Exceptional energy absorption characteristics and compressive resilience of functional carbon foams scalably and sustainably derived from additively manufactured kraft paper

To incentivize carbon sequestration activities, kraft paper, a renewable and recyclable bioproduct that is already manufactured at scale, is proposed as feedstock for producing economically viable carbon materials. The paper was first additively manufactured into 3D open cell honeycombs and closed cell plate lattices using a sheet lamination process before being pyrolyzed into paper-derived architected carbon foams (PDACFs). In the isostress orientation, PDACFs displayed low moduli, high elastic strains (~ 30-40%) and a compressive resilience similar to graphene aerogels, but at stresses up to ~ 3 orders of magnitude higher, despite the brittle nature of the carbonized fibers. In the isostrain orientation, PDACFs exhibited better moduli (~ 1 MPa - 1 GPa), which were comparable to conventional carbon foams, and smaller elastic strains (~ 5-10%). Failure in isostrain orientation proceeded by fracture propagation through and/ or between the layers while cracks in the isostress orientation extended mainly across the layers. The strength of the PDACFs (~ 0.2 - 14 MPa) was similar in both orientations, however, likely because both interlayer and intralayer failure onset involved microscopic fractures initiating and propagating through a multitude of carbonized fiber interfaces.
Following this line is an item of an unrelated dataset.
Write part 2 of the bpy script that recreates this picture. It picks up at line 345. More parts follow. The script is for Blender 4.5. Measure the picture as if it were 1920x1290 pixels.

Notably, Honeycombs and Plate Simple Cubic PDACFs exhibited a combination of strength (> 3 MPa) and energy absorption (> 1 MJ/m3; > 1 kJ/kg) not found in porous carbon materials previously, suggesting that the hierarchical arrangement of carbonized fibers within a macroscopic lattice architecture is better for dissipating energy than the tetrakaidecahedron microstructure commonly found in foams. Furthermore, as an electrode in a Li-ion battery, the carbonized cellulose making up PDACFs showed reversible specific capacities of 65-140 mAh/g at a specific current of 10 mA/g for 300 cycles, which is comparable to that of commercial lithium manganese oxide batteries and graphitic anodes derived from non-renewable polymer foams.